US President Donald Trump has dismissed Erika McEntarfer, the head of the Bureau of Labor Statistics (BLS), following the release of a weaker than expected jobs report that intensified worries over the impact of his administration’s tariff policies.
The July employment figures showed only 73000 new jobs added, along with significant downward revisions of over 250000 to May and June job numbers. Trump accused McEntarfer of manipulating the data for political purposes, though he provided no evidence. He announced her removal via social media, stating the need for “accurate jobs numbers.”
The decision shocked economic observers and raised fears about political interference in the nation’s independent statistical agencies. The S&P 500 closed down 1.6 percent on the news, as investor confidence wavered in the face of growing concerns about data reliability and escalating trade tensions.
William Wiatrowski, deputy commissioner of the BLS, has been appointed acting commissioner while the Department of Labor searches for a permanent replacement. The Department did not immediately respond to requests for comment.
McEntarfer, who had served in government for over two decades and was confirmed by the Senate in 2023, described her role as “the honour of my life” and defended the agency’s impartiality and commitment to public service.

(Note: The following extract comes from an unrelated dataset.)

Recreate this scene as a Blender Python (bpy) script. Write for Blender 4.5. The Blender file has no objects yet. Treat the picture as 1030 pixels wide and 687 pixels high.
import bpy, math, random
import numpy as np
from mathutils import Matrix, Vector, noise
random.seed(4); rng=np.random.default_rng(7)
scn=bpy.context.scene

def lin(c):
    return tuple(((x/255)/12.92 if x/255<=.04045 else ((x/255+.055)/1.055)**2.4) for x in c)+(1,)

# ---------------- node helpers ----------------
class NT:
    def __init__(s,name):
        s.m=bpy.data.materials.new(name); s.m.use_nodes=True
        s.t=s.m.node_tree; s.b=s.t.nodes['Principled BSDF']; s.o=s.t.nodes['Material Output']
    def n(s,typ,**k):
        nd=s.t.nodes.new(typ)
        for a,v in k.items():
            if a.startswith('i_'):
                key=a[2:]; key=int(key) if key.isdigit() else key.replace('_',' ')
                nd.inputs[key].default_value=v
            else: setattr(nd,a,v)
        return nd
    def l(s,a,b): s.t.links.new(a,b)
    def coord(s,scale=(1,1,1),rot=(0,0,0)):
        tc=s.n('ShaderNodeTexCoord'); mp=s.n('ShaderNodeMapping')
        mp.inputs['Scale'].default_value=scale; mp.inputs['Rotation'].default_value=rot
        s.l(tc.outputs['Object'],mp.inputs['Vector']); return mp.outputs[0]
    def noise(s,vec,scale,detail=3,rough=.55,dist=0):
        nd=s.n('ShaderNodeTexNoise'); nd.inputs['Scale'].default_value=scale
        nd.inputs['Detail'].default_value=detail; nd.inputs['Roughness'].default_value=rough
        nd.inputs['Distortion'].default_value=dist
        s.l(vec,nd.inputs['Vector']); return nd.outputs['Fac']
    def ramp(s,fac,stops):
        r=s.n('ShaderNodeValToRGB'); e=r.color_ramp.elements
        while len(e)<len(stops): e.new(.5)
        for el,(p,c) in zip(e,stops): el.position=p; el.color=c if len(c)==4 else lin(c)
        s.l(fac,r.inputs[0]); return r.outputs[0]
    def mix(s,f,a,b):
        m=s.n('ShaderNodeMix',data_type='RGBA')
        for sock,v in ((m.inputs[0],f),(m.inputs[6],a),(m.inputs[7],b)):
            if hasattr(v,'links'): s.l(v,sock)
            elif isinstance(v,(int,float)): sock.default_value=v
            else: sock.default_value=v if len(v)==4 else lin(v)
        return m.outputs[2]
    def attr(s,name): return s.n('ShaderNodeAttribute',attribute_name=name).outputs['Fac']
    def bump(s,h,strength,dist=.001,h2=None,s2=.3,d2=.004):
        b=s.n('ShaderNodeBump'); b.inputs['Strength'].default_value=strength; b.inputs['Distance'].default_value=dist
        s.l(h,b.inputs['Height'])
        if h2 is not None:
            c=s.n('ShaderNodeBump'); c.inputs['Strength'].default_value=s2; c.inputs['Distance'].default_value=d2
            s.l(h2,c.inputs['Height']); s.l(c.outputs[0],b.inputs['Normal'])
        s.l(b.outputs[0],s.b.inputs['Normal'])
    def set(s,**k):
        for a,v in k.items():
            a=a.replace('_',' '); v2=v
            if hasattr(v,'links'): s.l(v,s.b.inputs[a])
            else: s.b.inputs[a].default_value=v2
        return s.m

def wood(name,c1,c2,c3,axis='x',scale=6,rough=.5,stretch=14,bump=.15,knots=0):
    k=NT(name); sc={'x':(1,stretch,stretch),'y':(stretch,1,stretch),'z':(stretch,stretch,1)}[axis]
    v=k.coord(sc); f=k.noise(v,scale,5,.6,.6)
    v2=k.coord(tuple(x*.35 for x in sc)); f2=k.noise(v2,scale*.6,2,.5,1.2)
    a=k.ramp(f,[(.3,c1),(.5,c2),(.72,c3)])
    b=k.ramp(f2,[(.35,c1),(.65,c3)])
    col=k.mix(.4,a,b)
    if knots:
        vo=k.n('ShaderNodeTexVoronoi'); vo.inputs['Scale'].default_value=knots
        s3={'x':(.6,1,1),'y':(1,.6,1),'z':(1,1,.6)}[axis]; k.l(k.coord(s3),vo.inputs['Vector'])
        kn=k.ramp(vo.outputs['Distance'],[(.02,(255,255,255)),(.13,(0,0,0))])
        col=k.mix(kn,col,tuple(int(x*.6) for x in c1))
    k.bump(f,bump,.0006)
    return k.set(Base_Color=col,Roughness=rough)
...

Ryan Sweet, chief US economist at Oxford Economics, said the move could have serious consequences for business and investor confidence. “This is a step in a very bad direction. High quality, unbiased economic data is critical for decision making,” he said.
Leading economists and policy experts across the political spectrum also condemned the move. Michael Strain of the American Enterprise Institute warned that undermining trust in official statistics could harm US policymaking and investor sentiment. Jed Kolko of the Peterson Institute said the firing marked a clear escalation of political interference, calling it “five alarm intentional harm to the integrity of US economic data.”
The firing comes as President Trump pushes forward with his aggressive trade policy agenda. New tariffs ranging from 10 to 50 percent are being levied on imports from countries across the globe. These new measures are set to raise the average tariff rate in the United States to around 17 percent, up from less than 2.5 percent at the start of the year.
Although Trump argues the tariffs will protect American jobs and boost manufacturing, the markets are showing signs of strain. On Friday, the Dow fell 1.2 percent, the Nasdaq dropped 2.2 percent, and global markets in Europe and Asia also recorded losses.
Meanwhile, Trump launched another attack on Federal Reserve Chairman Jerome Powell for not cutting interest rates quickly enough. Adriana Kugler, a Federal Reserve Board member, announced her resignation on the same day, giving Trump an opportunity to further reshape the central bank.
As concerns rise over the politicization of economic data, analysts warn that uncertainty could affect how businesses, investors, and policymakers make decisions. The fallout from the firing is expected to reverberate through global markets and could increase volatility as the 2026 election approaches.